Du coup, je l'ai porté. J'avais fière allure. Un vrai soldat en sentinelle. Manquait plus qu'un fusil pour que je dégomme le premier connard qui s'aventurerait dans la rue sans son masque.
Plus tard dans la journée, j'ai eu envie de chevaucher mon vélo d'appartement. C'est bon pour ma santé, selon le docteur qui s'occupe de soigner mes varices. J'ai mis mon cuissard, mon maillot jaune, mon casque profilé, mes protège-tibias –en cas de chute dans les descentes. J'allais grimper sur la selle quand je me suis arrêté net: masque ou pas masque?
Le matin à la radio, ils avaient dit: «Les cyclistes doivent rouler avec un masque.» Ordre de la préfecture.
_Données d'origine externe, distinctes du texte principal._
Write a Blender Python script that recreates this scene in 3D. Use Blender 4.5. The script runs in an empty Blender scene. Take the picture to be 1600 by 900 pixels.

Je revendiquais mon statut de cycliste à part entière. Du coup, par solidarité, je suis allé chercher mon masque et l'ai enfilé bien sagement.
Afin d'empêcher les aérosols de stagner dans l'air ambiant –je ne voulais pas me contaminer moi-même–, j'avais mis le ventilateur à fond et cheveux au vent, je galopais allégrement. Ma bouche se collait et se décollait du masque comme un crapaud en pleine phase d'accouplement.
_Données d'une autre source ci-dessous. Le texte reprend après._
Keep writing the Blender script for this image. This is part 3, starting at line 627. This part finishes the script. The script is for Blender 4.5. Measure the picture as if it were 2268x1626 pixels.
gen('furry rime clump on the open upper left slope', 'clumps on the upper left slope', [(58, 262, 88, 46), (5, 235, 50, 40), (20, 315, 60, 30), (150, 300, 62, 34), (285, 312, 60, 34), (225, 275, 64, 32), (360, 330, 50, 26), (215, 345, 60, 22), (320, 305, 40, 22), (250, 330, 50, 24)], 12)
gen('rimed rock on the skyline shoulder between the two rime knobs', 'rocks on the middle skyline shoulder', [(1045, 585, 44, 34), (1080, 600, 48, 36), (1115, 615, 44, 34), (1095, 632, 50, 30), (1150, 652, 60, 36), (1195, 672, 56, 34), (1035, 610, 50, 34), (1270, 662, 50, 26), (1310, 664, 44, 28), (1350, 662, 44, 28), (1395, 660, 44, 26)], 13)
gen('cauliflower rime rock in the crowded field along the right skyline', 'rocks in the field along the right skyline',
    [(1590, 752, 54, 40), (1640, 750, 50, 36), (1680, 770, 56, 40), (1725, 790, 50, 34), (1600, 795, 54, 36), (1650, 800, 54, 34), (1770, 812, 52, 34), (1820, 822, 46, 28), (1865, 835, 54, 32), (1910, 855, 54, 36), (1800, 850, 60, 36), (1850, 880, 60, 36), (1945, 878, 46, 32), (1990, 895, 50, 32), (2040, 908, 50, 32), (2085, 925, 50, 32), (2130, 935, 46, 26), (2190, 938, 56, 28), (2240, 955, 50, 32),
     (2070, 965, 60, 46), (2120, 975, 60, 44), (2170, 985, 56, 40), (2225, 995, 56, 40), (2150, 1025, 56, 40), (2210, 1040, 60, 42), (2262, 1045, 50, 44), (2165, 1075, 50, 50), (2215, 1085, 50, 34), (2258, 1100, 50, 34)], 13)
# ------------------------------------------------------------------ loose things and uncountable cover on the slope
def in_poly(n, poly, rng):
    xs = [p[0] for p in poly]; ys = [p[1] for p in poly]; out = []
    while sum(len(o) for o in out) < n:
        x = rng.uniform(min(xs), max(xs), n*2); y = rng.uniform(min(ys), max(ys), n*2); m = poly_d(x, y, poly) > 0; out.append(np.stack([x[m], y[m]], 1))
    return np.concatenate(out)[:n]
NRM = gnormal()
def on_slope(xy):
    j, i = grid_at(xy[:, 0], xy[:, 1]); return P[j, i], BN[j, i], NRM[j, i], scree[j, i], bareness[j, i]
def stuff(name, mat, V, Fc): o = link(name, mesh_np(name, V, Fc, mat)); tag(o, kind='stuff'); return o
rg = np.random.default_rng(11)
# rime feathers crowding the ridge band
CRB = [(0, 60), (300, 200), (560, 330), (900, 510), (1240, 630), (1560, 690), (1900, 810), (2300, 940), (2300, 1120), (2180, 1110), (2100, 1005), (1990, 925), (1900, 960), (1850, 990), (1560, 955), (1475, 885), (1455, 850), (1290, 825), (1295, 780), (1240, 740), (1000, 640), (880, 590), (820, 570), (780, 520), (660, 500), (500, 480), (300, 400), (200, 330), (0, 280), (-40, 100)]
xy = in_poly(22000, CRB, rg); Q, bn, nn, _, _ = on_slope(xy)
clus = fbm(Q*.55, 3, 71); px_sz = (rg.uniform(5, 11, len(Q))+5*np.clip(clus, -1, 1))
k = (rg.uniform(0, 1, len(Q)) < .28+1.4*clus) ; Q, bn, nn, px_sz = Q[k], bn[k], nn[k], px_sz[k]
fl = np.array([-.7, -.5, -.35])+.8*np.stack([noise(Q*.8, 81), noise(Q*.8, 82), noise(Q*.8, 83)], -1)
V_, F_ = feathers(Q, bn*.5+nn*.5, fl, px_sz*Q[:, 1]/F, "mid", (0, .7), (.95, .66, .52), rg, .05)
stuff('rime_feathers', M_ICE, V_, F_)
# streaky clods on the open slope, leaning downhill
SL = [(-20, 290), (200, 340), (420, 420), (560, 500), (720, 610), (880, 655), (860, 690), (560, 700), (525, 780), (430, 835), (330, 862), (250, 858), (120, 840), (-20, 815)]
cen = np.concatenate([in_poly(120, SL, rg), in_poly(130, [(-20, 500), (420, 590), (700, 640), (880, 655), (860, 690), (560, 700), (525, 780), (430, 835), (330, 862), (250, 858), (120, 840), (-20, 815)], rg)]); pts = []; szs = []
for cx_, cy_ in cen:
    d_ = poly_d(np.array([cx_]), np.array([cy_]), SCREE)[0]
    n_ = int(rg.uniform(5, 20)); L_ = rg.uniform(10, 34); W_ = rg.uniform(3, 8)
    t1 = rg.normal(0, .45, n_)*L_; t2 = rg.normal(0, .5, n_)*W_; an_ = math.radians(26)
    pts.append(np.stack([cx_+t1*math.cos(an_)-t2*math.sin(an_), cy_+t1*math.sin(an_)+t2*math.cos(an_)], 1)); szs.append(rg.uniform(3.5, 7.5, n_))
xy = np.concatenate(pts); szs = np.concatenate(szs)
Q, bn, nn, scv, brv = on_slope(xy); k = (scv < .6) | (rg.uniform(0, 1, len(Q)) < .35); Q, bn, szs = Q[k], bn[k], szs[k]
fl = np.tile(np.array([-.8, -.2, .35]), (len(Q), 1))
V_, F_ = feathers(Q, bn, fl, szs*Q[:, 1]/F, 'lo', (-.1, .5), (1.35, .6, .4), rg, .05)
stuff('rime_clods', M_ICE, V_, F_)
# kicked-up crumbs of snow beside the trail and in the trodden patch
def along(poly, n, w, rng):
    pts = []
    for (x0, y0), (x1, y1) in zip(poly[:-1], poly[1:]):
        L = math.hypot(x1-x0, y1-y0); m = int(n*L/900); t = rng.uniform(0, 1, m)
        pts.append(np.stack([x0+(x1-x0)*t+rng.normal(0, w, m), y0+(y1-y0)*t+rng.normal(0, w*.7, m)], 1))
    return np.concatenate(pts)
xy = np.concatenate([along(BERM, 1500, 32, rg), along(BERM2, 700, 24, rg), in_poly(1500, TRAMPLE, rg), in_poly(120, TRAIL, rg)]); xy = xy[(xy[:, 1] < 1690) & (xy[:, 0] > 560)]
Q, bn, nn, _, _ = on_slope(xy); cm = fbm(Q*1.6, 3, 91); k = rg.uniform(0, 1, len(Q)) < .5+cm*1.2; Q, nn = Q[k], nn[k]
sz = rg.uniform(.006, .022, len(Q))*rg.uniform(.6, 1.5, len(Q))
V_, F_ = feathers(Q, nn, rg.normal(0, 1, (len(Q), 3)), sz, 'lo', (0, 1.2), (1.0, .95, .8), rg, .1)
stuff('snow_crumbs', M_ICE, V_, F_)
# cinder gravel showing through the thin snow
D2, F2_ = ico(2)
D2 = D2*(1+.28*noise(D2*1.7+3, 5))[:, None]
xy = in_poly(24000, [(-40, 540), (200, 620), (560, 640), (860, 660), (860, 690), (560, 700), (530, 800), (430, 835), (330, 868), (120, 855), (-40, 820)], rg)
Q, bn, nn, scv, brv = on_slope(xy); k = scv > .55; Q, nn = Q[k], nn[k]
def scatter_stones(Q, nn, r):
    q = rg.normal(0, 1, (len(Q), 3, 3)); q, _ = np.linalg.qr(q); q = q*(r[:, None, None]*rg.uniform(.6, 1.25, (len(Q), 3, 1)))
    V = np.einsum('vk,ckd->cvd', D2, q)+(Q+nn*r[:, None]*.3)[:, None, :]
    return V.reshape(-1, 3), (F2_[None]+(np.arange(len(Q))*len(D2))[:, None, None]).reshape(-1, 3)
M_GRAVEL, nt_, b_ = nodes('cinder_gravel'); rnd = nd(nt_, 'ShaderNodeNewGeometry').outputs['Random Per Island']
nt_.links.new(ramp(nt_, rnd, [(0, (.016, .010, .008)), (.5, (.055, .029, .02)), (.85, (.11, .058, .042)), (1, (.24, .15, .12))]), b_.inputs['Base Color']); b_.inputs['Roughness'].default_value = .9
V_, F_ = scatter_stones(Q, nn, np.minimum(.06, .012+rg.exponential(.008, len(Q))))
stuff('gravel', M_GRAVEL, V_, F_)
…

Très vite, j'ai commencé à ressentir une certaine fatigue, puis une fatigue certaine. Mon pulsomètre indiquait 240 pulsations par minute et un cœur rouge gros comme une tomate d'Espagne flashait comme un dératé au milieu de l'écran. Ma montre hyper-connectée –un cadeau de ma belle-mère– m'a prévenu: encore une minute à ce rythme-là et elle appelait l'hosto direct –la montre, pas ma belle-mère: elle, elle se réserve pour contacter les pompes funèbres le jour de ma mort.
J'ai enlevé mon masque. Les pulsations sont retombées à 130. De temps en temps, je me retournais pour voir si un gendarme ne se pointait pas dans le couloir de l'entrée, sifflet à la bouche, carnet de contraventions à la main, prêt à me verbaliser. Personne. Comme quoi, les flics sont payés à rien foutre. J'ai eu beau mouliner pendant une petite heure, je n'en ai vu aucun. Fonctionnaires de mes deux.
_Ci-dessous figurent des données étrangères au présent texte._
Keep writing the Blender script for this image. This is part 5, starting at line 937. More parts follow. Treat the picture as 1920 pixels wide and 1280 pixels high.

Quand je suis redescendu de la bécane, il y avait une alerte info sur mon portable. Le masque était désormais obligatoire à l'extérieur, sauf pour les cyclistes et les joggeurs, du moins entre 23 heures et 6 heures du matin, à partir du moment où vous habitiez à la périphérie sud de la ville. Sinon, c'était le contraire. Hein?
Si pendant la guerre, on avait eu le droit aux mêmes zozos, on serait tous morts: personne n'aurait jamais su quand descendre dans les abris anti-aériens. Indécise, la population serait restée à mi-chemin dans les escaliers, cible parfaite pour la Luftwaffe.
Cette histoire de masques me déprime profondément. Je ne sais plus sur quel pied danser. J'aimerais des ordres clairs et précis. Ou bien acheter un masque préprogrammé qui s'adapterait aux dernières directives de la Santé publique. Je le porterais en bavoir; il se collerait à ma bouche sans que je ne lui demande rien. Sur ordre du préfet. Selon la recommandation du conseil scientifique. Aux bottes du ministère de la Santé.
Ce serait la vie presque comme avant. Sans tracas ni revirements incessants. De lui-même, mon masque s'adapterait à son environnement. Dehors, dedans, à pied, à cheval, en ville, à la campagne, à l'école, au lycée, à l'université. Une fois vissé à sa bouche, on ne pourrait plus l'enlever. Évidemment, il serait obligatoire.
Hormis pour les asthmatiques.
Et les culs-de-jatte.
Enfin, sauf ceux qui bouffent des brocolis congelés sur leur vélo d'appartement.